04 「the fox and the grapes」(★★★★☆)
 3曲目の「雪の少女」と同じJazzっぽいアレンジなんですが、どちらかと言うとギターが前面に出てきていて、Pat meteheyを彷彿とさせるような感じでしょうか。モロにJazzって言うのではなく、Fusionっぽいアレンジ。この曲の中の聞き所は 2分14秒付近からのGuiar Soloでしょう。どことなく寂しさを漂わせながらPianoとの掛け合いがまた何とも言えない味を出しています。
 原曲がどんな場面で使われていたのかは正直忘れてしまいましたが(確か真琴の曲だったのかな?)、どことなく寂しさを漂わせる表現、それをギターのソロを使っていると言うのはいい感じですね。
05 「約束」(★★★★☆)
 原曲はどの場面で使っていたのかはこれも忘れてしまいましたが(こればっかりですまん)、綺麗な感じでまとめられています。ピアノが奏でる主旋律にAcoustic Guitarが雪の降り積もる様子を描いているって言う感じでしょうか。素敵なアンサンブルが魅力の1曲ですね。
06 「pure snows」(★★★★☆)
 これもClassicalな感じな1曲です。バックで流れるWind Chimeが舞う雪を表現しているのでしょうか。イメージとしては「雪が積もった平原。その上にたれ込める雪雲。そんな中で何を考えるのだろうか」って言うような雰囲気でしょうか。

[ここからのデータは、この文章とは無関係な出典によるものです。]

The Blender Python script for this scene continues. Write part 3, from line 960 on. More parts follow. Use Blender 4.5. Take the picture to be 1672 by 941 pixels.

 ところが、3分25秒過ぎからClassicalな感じから変わり、Fusionぽいイメージになります。テーマは一緒なんですが、イメージとして「夕暮れ」をどことなく感じさせてくれます。一日待ったけど、待ち人は来ない・・・って言うような寂しさが夕陽の中に溶けていく感じじゃないのかなぁ、って思います。この曲は夕方に聴くといい感じかもしれませんね。
07 「兆し〜少女の檻」(★★★★☆)
 どことなく、現代音楽を感じさせる導入部。Xylophoneの不安げなリズムに始まり、低音のBrassやClarinetの不安感を誘うようなメロディ。そして、その後で漸く出てくる寂しげな木管楽器による主旋律。激しい不安や恐れ、そして絶望感を感じさせてくれます。そして、中盤から曲のテンポが上がり、何かと戦うような雰囲気。
 激しさと繊細さが同じ曲の中に一緒に存在している訳なんですが、何か・・・吹奏楽のオリジナル曲でもありそうな雰囲気ですね。一度吹奏楽でやってみたいものです。
08 「残光〜生まれたての風」(★★★★★)
 前の曲とは異なり、優しい雰囲気を感じさせてくれるような曲ですね。Stringsで始まる冒頭部は、小高い丘の上から眺めた雪が積もる街並みでしょうか。ついさっきまでたれ込めていた雪雲が去り、西の空に沈む夕陽がその色で街並みを染めている、って言う雰囲気のように思えます。長かった時が終わり、ほっとする一瞬を街並みが見せてくれる雰囲気ですね。
 そして、Fluteの調べがその街並みを染める夕焼け色に降り積もっていきます。エンディングの「風の辿り着く場所」(原曲の「生まれたての風」もこの「風の辿り着く場所」のバリエーションなんですが)をOboeとClarinetで優しく歌い上げる様子は「物語の最後」を優しく染め上げる雰囲気ですね。Classic調にまとめ上げられた1曲です。
09 「夢の跡」(★★★★★)
 Openingの「Last Regerets」のアレンジ版、と言っても差し支えない曲かもしれません。長く、色んな事があった一日が、夜の闇の向こうに去っていくと言うイメージがあるのかもしれません。またこの曲も木管楽器の優しい音色と、Stringsの柔らかな音が織り上げるハーモニーが印象的です。
 一日の終わりに、色んな事を思い出しながら聴くのがいい曲かもしれません。